Friday, 29 April 2011

The Seed of David Triptych - Dante Gabriel Rossetti


Llandaff Cathedral is a few minutes drive from where I live in Cardiff, so I have finally had a closer look at Rossetti’s triptych called “The Seed of David”.  It was commissioned in 1856 as a backdrop for the altar but was moved to safe storage during the war, which was just as well as the cathedral was severely damaged by a German landmine.

The triptych is found behind wrought iron railings in a small chapel to the left as you enter the main door. There was once a stern notice forbidding photography but this has now gone and the cathedral staff were happy for me to take some pictures.

As far as I can tell the work has only left the cathedral in 2003/4, when it was the centrepiece of a touring exhibition of Rossetti’s works which were displayed in Liverpool and Amsterdam.

The centre panel is an Adoration of the Magi, with David to the left as a young boy and on the right as a king.

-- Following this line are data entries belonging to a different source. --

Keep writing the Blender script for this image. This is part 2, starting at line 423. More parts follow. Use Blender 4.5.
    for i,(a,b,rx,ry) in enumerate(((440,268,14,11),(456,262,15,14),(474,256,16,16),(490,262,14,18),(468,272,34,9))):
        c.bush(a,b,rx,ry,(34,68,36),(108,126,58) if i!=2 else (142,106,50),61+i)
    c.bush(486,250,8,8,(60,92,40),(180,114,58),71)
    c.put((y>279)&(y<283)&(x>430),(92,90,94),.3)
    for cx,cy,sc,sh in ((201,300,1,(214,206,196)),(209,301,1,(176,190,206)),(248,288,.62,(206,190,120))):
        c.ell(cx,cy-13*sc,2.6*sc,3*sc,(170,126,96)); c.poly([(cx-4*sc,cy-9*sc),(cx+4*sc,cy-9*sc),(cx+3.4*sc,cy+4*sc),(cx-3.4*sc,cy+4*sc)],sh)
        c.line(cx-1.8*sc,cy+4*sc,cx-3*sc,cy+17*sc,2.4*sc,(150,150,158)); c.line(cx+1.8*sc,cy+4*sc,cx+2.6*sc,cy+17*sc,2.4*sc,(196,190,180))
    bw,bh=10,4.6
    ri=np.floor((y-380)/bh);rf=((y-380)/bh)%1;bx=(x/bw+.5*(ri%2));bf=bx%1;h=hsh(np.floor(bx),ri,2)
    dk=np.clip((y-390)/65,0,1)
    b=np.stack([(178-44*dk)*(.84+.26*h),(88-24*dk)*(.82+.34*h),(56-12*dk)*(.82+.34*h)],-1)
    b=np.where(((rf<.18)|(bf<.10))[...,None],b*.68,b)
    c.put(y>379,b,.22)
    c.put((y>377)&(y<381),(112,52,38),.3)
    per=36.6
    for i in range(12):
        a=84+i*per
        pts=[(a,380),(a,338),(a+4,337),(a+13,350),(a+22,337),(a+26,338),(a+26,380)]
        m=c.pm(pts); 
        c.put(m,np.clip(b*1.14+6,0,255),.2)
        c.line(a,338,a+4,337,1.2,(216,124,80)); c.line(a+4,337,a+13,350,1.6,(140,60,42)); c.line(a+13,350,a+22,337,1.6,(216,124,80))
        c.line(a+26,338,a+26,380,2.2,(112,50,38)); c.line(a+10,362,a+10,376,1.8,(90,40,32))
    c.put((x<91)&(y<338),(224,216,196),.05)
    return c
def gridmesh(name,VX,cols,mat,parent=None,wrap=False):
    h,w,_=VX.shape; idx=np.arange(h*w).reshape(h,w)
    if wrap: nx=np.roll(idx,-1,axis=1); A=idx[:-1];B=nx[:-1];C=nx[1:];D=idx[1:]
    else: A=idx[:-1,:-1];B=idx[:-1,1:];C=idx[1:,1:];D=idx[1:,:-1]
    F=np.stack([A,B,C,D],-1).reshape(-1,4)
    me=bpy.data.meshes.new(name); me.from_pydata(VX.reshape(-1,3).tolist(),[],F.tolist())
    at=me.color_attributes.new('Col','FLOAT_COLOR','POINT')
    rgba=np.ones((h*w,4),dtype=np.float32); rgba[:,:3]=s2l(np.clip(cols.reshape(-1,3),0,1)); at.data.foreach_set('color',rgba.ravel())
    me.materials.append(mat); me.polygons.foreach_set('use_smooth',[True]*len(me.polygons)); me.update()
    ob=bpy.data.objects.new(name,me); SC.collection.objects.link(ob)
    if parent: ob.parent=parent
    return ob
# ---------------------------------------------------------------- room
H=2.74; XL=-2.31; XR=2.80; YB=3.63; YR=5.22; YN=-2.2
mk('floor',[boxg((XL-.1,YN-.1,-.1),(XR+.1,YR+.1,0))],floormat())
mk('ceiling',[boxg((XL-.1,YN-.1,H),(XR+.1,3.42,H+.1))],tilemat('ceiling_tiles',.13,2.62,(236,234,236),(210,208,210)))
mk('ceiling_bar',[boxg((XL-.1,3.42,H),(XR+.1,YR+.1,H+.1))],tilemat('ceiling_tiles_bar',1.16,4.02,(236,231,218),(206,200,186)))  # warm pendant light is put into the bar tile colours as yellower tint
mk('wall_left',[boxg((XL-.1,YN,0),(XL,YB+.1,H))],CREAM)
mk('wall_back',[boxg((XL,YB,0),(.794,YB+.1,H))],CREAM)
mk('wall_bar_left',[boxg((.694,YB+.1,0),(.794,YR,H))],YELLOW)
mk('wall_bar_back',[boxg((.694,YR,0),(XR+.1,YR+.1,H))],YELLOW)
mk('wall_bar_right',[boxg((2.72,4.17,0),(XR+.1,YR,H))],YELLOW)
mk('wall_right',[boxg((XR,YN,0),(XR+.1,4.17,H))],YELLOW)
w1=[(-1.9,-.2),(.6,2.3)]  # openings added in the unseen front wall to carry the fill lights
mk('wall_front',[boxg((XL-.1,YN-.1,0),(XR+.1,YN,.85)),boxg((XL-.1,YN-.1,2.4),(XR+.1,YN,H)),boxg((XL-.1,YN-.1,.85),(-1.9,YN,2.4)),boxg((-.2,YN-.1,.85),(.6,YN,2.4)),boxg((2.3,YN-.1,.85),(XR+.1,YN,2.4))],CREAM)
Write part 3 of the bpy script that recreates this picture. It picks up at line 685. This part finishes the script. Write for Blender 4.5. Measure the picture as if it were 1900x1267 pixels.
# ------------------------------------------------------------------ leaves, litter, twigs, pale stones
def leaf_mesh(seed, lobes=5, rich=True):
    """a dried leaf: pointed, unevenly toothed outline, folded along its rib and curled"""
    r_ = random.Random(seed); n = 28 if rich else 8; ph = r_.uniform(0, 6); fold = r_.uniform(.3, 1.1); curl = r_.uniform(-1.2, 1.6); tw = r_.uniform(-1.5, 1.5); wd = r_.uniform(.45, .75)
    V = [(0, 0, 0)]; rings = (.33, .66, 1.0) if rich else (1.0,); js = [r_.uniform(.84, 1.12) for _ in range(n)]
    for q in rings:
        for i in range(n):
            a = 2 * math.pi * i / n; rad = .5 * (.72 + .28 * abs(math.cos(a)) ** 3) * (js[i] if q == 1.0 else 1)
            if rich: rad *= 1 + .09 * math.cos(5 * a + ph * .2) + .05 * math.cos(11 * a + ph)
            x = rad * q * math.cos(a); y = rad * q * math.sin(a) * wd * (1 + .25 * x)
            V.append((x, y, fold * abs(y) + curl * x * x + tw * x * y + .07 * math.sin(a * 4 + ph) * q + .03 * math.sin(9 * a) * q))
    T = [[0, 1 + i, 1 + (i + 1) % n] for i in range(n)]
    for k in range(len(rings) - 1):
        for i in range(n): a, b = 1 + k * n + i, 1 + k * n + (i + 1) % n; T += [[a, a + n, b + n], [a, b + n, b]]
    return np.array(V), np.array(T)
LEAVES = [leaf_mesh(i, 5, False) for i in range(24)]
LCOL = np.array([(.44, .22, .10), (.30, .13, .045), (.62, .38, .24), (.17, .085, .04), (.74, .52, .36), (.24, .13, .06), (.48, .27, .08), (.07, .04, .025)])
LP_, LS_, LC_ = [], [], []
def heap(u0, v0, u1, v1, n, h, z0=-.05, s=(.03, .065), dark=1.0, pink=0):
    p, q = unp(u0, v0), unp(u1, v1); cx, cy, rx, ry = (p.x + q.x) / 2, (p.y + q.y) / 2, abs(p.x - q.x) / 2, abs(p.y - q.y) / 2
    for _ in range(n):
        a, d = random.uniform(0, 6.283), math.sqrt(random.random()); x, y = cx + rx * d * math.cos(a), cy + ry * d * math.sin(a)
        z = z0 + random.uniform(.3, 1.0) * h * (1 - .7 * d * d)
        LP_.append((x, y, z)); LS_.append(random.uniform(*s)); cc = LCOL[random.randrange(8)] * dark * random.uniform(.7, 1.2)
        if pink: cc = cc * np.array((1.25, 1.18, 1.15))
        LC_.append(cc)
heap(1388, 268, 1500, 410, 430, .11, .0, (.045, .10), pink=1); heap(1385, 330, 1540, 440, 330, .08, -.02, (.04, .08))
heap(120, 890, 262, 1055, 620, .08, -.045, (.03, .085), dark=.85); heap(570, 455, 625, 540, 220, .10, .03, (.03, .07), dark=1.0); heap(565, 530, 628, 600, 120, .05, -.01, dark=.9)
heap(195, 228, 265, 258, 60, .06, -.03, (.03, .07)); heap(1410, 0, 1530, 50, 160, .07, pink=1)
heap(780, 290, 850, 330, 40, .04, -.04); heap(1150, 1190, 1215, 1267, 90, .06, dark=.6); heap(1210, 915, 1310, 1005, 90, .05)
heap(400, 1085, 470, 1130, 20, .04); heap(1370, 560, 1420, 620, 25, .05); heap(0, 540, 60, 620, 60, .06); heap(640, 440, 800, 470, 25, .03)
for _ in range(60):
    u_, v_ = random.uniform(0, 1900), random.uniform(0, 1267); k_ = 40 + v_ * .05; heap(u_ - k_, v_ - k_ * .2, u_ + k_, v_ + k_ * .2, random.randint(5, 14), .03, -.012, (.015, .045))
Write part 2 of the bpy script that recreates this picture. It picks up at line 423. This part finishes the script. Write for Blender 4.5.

Rossetti wrote a letter to Charles Eliot Norton  in 1858 when he was working on the triptych, saying he was planning to paint "the Nativity; for the side pieces to which I have David as Shepherd and David as King — the ancestor of Christ, embodying in his own person the shepherd and king who are seen worshipping in the Nativity".

William Morris posed for David as a young man and Jane Morris was of course Rossetti’s only choice for the model for the Virgin Mary in the central nativity panel.